◆ **BRIEF**
Copy out all lines where "scene" appears.

◆ **DATA**
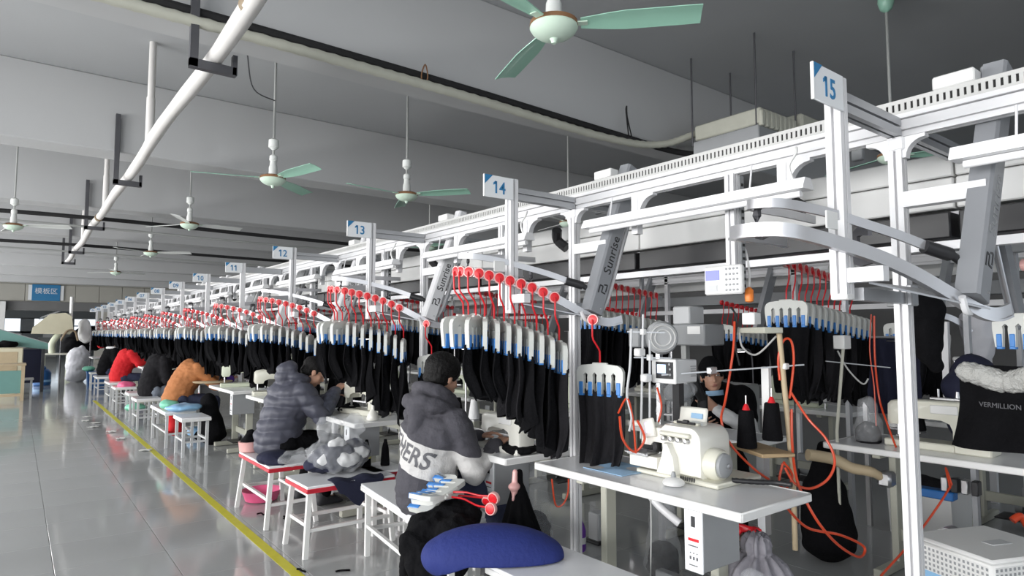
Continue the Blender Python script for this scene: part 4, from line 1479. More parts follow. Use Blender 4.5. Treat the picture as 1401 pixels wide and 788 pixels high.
# body: outline in the Y-Z plane, rounded over the top, swept along X
def yz_prism(poly, x0, x1, ch=.012):
    cy_ = sum(p[0] for p in poly) / len(poly); cz_ = sum(p[1] for p in poly) / len(poly)
    n = len(poly); vs = []; fs = []
    for x, s_ in ((x0, .94), (x0 + ch, 1), (x1 - ch, 1), (x1, .94)):
        for a, c in poly: vs.append((x, cy_ + (a - cy_) * s_, cz_ + (c - cz_) * s_))
    for q in range(3):
        for i in range(n): fs.append((q * n + i, q * n + (i + 1) % n, (q + 1) * n + (i + 1) % n, (q + 1) * n + i))
    fs += [list(range(n))[::-1], list(range(3 * n, 4 * n))]
    return MB().add(vs, fs)


def arc2(cy_, cz_, r, a0, a1, n=7): return [(cy_ + r * math.cos(R(a0 + (a1 - a0) * k / (n - 1))), cz_ + r * math.sin(R(a0 + (a1 - a0) * k / (n - 1)))) for k in range(n)]


yz_prism([(.29, .02)] + [(.305, .225)] + [(.28, .245)] + arc2(.135, .183, .062, 90, 180, 7) + [(.085 + .1, .13)] * 0 + [(.10 + .09, .02)] * 0 + [(.072, .10), (.072, .02)], .01, .23).build('body', MATS['machine_white'], t)
yz_prism([(.30, .02), (.27, .10), (.255, .165), (.235, .165), (.20, .10), (.19, .02)], -.025, .02, .008).build('front_skirt', MATS['machine_white'], t)
yz_prism([(.48, .03), (.48, .088), (.30, .088), (.30, .03)], -.012, .16).build('cloth_plate_box', MATS['machine_white'], t)
b = MB().cbox((.02, .425, .096), (.11, .13, .010), .003).cbox((-.018, .42, .091), (.012, .13, .018), .003)
b.build('cloth_plate', MATS['steel'], t)
yz_prism([(.44, .13), (.43, .19), (.40, .222), (.30, .222), (.30, .15), (.36, .15), (.38, .13)], .03, .13).build('needle_head', MATS['machine_white'], t)
MB().cyl((.06, .385, .10), (.06, .385, .15), .007, n=8).cyl((.09, .37, .10), (.09, .37, .15), .006, n=8).cbox((.06, .38, .105), (.05, .06, .012), .003).cbox((.05, .36, .125), (.03, .03, .05), .006).build('presser_foot', MATS['black_plastic'], t)
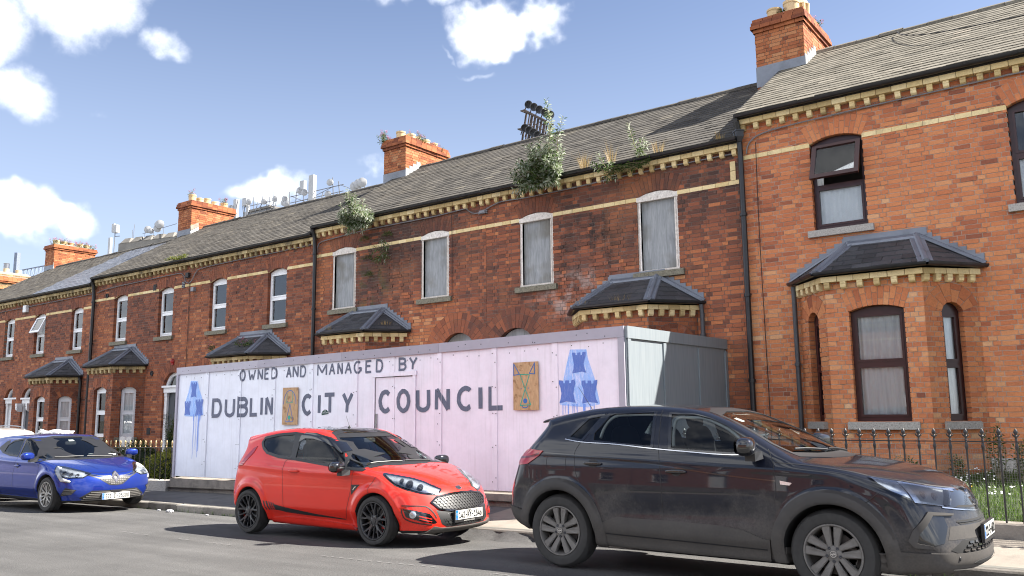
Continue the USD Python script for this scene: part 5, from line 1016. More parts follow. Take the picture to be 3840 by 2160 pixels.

◆ **RESPONSE**
Continue the Blender Python script for this scene: part 4, from line 1479. More parts follow. Use Blender 4.5. Treat the picture as 1401 pixels wide and 788 pixels high.
Continue the USD Python script for this scene: part 5, from line 1016. More parts follow. Take the picture to be 3840 by 2160 pixels.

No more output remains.